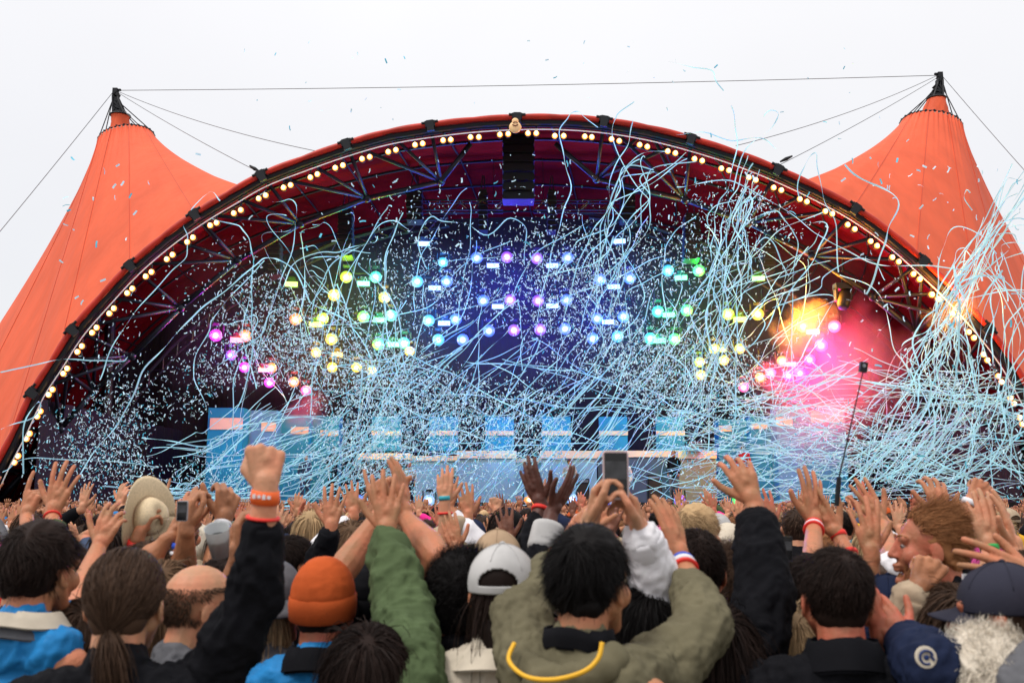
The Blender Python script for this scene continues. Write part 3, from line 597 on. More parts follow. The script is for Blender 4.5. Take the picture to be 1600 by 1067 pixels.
riser(934, 1058, 704, 714, 'long grey riser with a cream top between the two right risers', 43.4, mat('teal_riser', srgb(60, 80, 95), .8))
riser(560, 640, 708, 718, 'dark riser with a short cream top left of the middle', 43, M_deck)
riser(642, 714, 712, 720, 'blue grey riser beside the wide grey one', 43.2)
# band gear
for i, (x, y0, w, lab) in enumerate([(575, 740, 26, 'black amplifier cabinet on the left of the deck'), (910, 748, 20, 'black amplifier cabinet left of the singer'), (1022, 742, 22, 'amplifier stack beside the dark clothed musician'), (1085, 690, 24, 'brown topped keyboard box on the right riser'), (700, 745, 22, 'black amplifier cabinet below the wide riser')]):
    Y = 39.5 if y0 > 700 else 42.4; a = P(x, y0, Y); zb = 2.04 if y0 > 700 else P(x, 704, 42.5).z; h = a.z - zb; wx = w / F * Y
    r = rootat('amplifier', (a.x, Y, zb), lab, 'amplifier', 'amplifiers on the stage'); mb = MB(); mb.box((a.x, Y, zb + h / 2 + .005), (wx, .4, h)); under(r, mb.build('cabinet', M_blk))
    mb = MB(); mb.box((a.x, Y - .22, zb + h * .42), (wx * .86, .03, h * .72)); under(r, mb.build('speaker_cloth', mat('speaker_cloth', (.05, .045, .04), .9)))
    mb = MB(); mb.box((a.x, Y - .215, zb + h * .9), (wx * .86, .03, h * .1)); under(r, mb.build('control_panel', M_gal))
# blinders on the front edge of the stage
for i, (x, y, col) in enumerate([(670, 789, 'white blue'), (828, 788, 'orange'), (840, 786, 'yellow'), (945, 792, 'blue'), (960, 790, 'white blue'), (1062, 788, 'violet'), (1153, 792, 'green'), (560, 790, 'blue'), (893, 786, 'white blue')]):
    r = strobe_proto(col) if False else round_proto(col); r.name = 'footlight'; r.location = P(x, y - 7, YA + .9); r.location.z = max(r.location.z, 2.1); r.scale = (.8,) * 3
    tag(r, '%s footlight glowing at the stage edge, %s of nine from the left' % (col, ordinal[sorted([670, 828, 840, 945, 960, 1062, 1153, 560, 893]).index(x)]), 'footlight', 'footlights along the stage edge')
# ------------------------------------------------------------------ people: builders
def nrm(v): v = np.asarray(v, float); return v / (np.linalg.norm(v) + 1e-12)
class Prim:
    """tapered capsules and ellipsoids gathered for one voxel remesh"""
    def __init__(s): s.mb = MB()
    def cap(s, a, b, ra, rb, n=12):
        a, b = Vector(a), Vector(b); ax = (b - a); L = ax.length
        if L < 1e-6: return s
        pr = [(-ra * cos(t), ra * sin(t)) for t in (.25, .75, 1.2)] + [(0, ra), (L, rb)] + [(L + rb * cos(t), rb * sin(t)) for t in (1.2, .75, .25)]
        s.mb.lathe(a, ax, pr, n); return s
    def chain(s, pts, rs, n=12):
        for i in range(len(pts) - 1): s.cap(pts[i], pts[i + 1], rs[i], rs[i + 1], n)
        return s
    def ell(s, c, r, rot=None, nu=18, nv=12): s.mb.ell(c, r, nu, nv, rot); return s
TMP = []
def remesh(prim, voxel, smooth=3, name='m'):
    me = bpy.data.meshes.new(name); me.from_pydata([tuple(p) for p in prim.mb.v], [], prim.mb.f)
    o = bpy.data.objects.new('tmp', me); COL.objects.link(o)
    m = o.modifiers.new('r', 'REMESH'); m.mode = 'VOXEL'; m.voxel_size = voxel; m.use_smooth_shade = True
    if smooth: q = o.modifiers.new('s', 'SMOOTH'); q.factor = .5; q.iterations = smooth
    dg = bpy.context.evaluated_depsgraph_get(); me2 = bpy.data.meshes.new_from_object(o.evaluated_get(dg)); me2.name = name
    bpy.data.objects.remove(o); bpy.data.meshes.remove(me); return me2
def getv(me): a = np.empty(len(me.vertices) * 3, np.float32); me.vertices.foreach_get('co', a); return a.reshape(-1, 3)
def getn(me): a = np.empty(len(me.vertices) * 3, np.float32); me.vertices.foreach_get('normal', a); return a.reshape(-1, 3)
def setv(me, v): me.vertices.foreach_set('co', np.asarray(v, np.float32).ravel()); me.update()
def fnoise(p, k, seed):
    r = np.random.default_rng(seed); out = 0
    for i in range(5):
        a = nrm(r.normal(0, 1, 3)) * k * r.uniform(.6, 1.5); b = r.normal(0, 1, 3) * k * .5; out = out + np.sin(p @ a + r.uniform(0, 6) + 1.4 * np.sin(p @ b + r.uniform(0, 6)))
    return out / 5
def folds(me, amp, k, seed, squash=(1, 1, 1)):
    v = getv(me); n = getn(me); q = v * np.array(squash); w = fnoise(q, k * .35, seed + 5)
    f = 1 - 2 * np.abs(fnoise(q + .02 * w[:, None], k, seed)) ** .7; g = fnoise(v, k * .3, seed + 9)
    setv(me, v + n * (amp * (f * (.55 + .6 * g) + .3 * fnoise(q, k * 2.3, seed + 3)))[:, None])
def join(name, mats, parts):
    """parts: list of (verts, faces4, material index)"""
    V, Fq, MI, off = [], [], [], 0
    for v, f, mi in parts: V.append(v); Fq.append(f + off); off += len(v); MI.append(np.full(len(f), mi, np.int32))
    me = npmesh(name, np.concatenate(V), np.concatenate(Fq)); me.polygons.foreach_set('material_index', np.concatenate(MI))
    me.polygons.foreach_set('use_smooth', np.ones(len(me.polygons), bool))
    for m in mats: me.materials.append(m)
    return me
def me_vf(me):
    f = np.empty(len(me.loops), np.int32); me.loops.foreach_get('vertex_index', f); ls = np.empty(len(me.polygons), np.int32); me.polygons.foreach_get('loop_total', ls)
    if (ls == 4).all(): return getv(me), f.reshape(-1, 4)
    out = []; st = 0
    for k in ls: q = list(f[st:st + k]); st += k; out.append((q + [q[-1]])[:4])
    return getv(me), np.array(out, np.int32)
def skin(name, c, c2=None): return mat('skin_' + name, c, .5, var=.26, vscale=16, bump=.6, bscale=90, spec=.3, sss=.05, col2=c2)
SK = {'fair': skin('fair', srgb(202, 152, 116), srgb(208, 138, 106)), 'light': skin('light', srgb(184, 132, 94), srgb(194, 120, 88)), 'tan': skin('tan', srgb(162, 108, 76)), 'ruddy': skin('ruddy', srgb(186, 120, 88), srgb(192, 98, 76)), 'brown': skin('brown', srgb(110, 66, 48)), 'dark': skin('dark', srgb(84, 48, 38))}
def hairm(name, c): return mat('hair_' + name, c, .6, island=.5, spec=.10)
HC = {'black': hairm('black', (.005, .004, .004)), 'dark': hairm('dark', (.016, .009, .007)), 'brown': hairm('brown', (.06, .034, .022)), 'light_brown': hairm('light_brown', (.14, .08, .045)), 'blond': hairm('blond', (.38, .25, .13)), 'white_blond': hairm('white_blond', (.62, .55, .45)), 'ginger': hairm('ginger', (.26, .11, .045)), 'pink': hairm('pink', (.7, .1, .35)), 'grey': hairm('grey', (.25, .23, .21))}
def cloth(name, c, **k): return mat('cloth_' + name, c, k.pop('rough', .85), var=k.pop('var', .18), vscale=9, bump=.35, bscale=k.pop('bs', 220), spec=.10, **k)
CL_ = {'black': cloth('black', (.006, .006, .008)), 'navy': cloth('navy', (.012, .018, .045)), 'olive': cloth('olive', (.13, .115, .07)), 'green': cloth('green', (.07, .10, .045)), 'blue': cloth('blue', (.02, .20, .48), rough=.5), 'cream': cloth('cream', (.55, .48, .38)), 'beige': cloth('beige', (.38, .29, .2)), 'white': cloth('white', (.72, .70, .72)), 'grey': cloth('grey', (.12, .12, .13)), 'pink': cloth('pink', (.8, .03, .25)), 'red': cloth('red', (.5, .02, .02)), 'yellow': cloth('yellow', (.65, .35, .03)), 'rust': cloth('rust', (.42, .075, .018), bs=140), 'lgrey': cloth('lgrey', (.42, .41, .40)), 'teal': cloth('teal', (.03, .16, .2)), 'denim': cloth('denim', (.05, .07, .12)), 'charcoal': cloth('charcoal', (.028, .028, .042)), 'tan': cloth('tan', (.36, .25, .16))}
M_sclera = mat('eye_white', (.30, .24, .22), .6); M_iris = mat('eye_dark', (.03, .02, .015), .15); M_shoe = mat('shoe_leather', (.03, .028, .028), .6)
M_orange_band = mat('orange_wristband', (.85, .13, .02), .6); M_red_band = mat('red_wristband', (.75, .03, .02), .6); M_blue_band = mat('blue_wristband', (.02, .08, .5), .6); M_green_band = mat('green_wristband', (.05, .5, .12), .6); M_white_band = mat('white_wristband', (.7, .7, .72), .6); M_dark_band = mat('dark_wristband', (.03, .03, .06), .5); M_teal_band = mat('teal_wristband', (.03, .35, .42), .5)
BM = {'orange': M_orange_band, 'red': M_red_band, 'blue': M_blue_band, 'green': M_green_band, 'white': M_white_band, 'dark': M_dark_band, 'teal': M_teal_band, 'silver': mat('watch_silver', (.5, .5, .5), .3, .9)}
CURL = {'open': ([(.10, .18, .1)] * 4, 1.7, 'out'), 'clap': ([(.12, .2, .12)] * 4, .5, 'out'), 'relaxed': ([(.25, .45, .3), (.35, .5, .3), (.45, .55, .35), (.5, .6, .4)], .9, 'out'), 'fist': ([(1.45, 1.65, 1.1)] * 4, .2, 'fold'),
        'shaka': ([(1.3, 1.6, 1.0), (1.4, 1.6, 1.0), (1.3, 1.6, 1.), (.15, .15, .1)], .9, 'wide'), 'point': ([(.05, .1, .05), (1.3, 1.6, 1.), (1.4, 1.6, 1.), (1.4, 1.6, 1.)], .3, 'fold'), 'peace': ([(.05, .1, .05), (.1, .1, .05), (1.4, 1.6, 1.), (1.4, 1.6, 1.)], 2.2, 'fold'),
        'grip': ([(.7, .9, .5), (.8, .9, .5), (.9, .9, .6), (1., 1., .6)], .8, 'up'), 'horns': ([(.05, .1, .1), (1.4, 1.6, 1.), (1.4, 1.6, 1.), (.1, .2, .1)], .6, 'fold'), 'claw': ([(.35, .7, .5)] * 4, 1.5, 'out'), 'drop': ([(1.0, .7, .4), (1.1, .7, .4), (1.1, .8, .4), (1.2, .8, .4)], .6, 'out')}
def hand(pr, w, d, n, right, pose='open', s=1.0, seed=0):
    w, d, n = (np.array(q, float) for q in (w, d, n)); d = nrm(d); n = nrm(n - d * (n @ d)); tx = np.cross(d, n) * (1 if right else -1)
    cur, spread, th = CURL[pose]; rr = random.Random(seed)
    pt = lambda a, b, c: w + (tx * a + d * b + n * c) * s
    base = [(.013, .012), (.004, .012), (-.005, .012), (-.013, .012)]; kn = [(.031, .086), (.010, .090), (-.011, .084), (-.030, .075)]
    Ls = [(.041, .025, .020), (.046, .028, .021), (.042, .026, .020), (.033, .020, .017)]; R0 = [.0098, .0100, .0094, .0082]
    pr.cap(w - d * .01 * s, w + d * .02 * s, .026 * s, .026 * s)
    for i in range(4):
        b0 = pt(base[i][0], base[i][1], 0); k0 = pt(kn[i][0], kn[i][1], .002)
        pr.cap(b0, k0, .0135 * s, .0112 * s, 10)
        an = (.11, .03, -.05, -.14)[i] * spread; fd = nrm(d * cos(an) + tx * sin(an)); p = k0; t = 0
        for j in range(3):
            t += cur[i][j] + rr.uniform(-.06, .06); dirv = fd * cos(t) + n * sin(t); q = p + dirv * Ls[i][j] * s
            pr.cap(p, q, R0[i] * s * (1 - .07 * j), R0[i] * s * (.95 - .09 * j), 10); p = q
    pr.ell(pt(.018, .045, .012), (.016 * s,) * 3, None, 10, 8); pr.ell(pt(-.018, .04, .009), (.015 * s,) * 3, None, 10, 8); pr.ell(pt(0, .065, .006), (.02 * s, .02 * s, .02 * s), None, 10, 8)
    b = pt(.016, .02, .008)
    if th == 'fold': q = [b, pt(.038, .05, .026), pt(.028, .078, .044), pt(.005, .088, .047)]
    elif th == 'wide': q = [b, pt(.045, .042, .008), pt(.082, .062, .006), pt(.108, .078, .004)]
    elif th == 'up': q = [b, pt(.04, .048, .022), pt(.05, .085, .032), pt(.046, .112, .036)]
    else: q = [b, pt(.043, .045, .014), pt(.066, .072, .018), pt(.080, .098, .016)]
    pr.chain(q, [.015 * s, .0125 * s, .011 * s, .0088 * s], 10)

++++

Copy every line that includes the string "parts" from the material above.

▶ Exercise output:
The Blender Python script for this scene continues. Write part 3, from line 597 on. More parts follow. The script is for Blender 4.5. Take the picture to be 1600 by 1067 pixels.
def join(name, mats, parts):
    """parts: list of (verts, faces4, material index)"""
    for v, f, mi in parts: V.append(v); Fq.append(f + off); off += len(v); MI.append(np.full(len(f), mi, np.int32))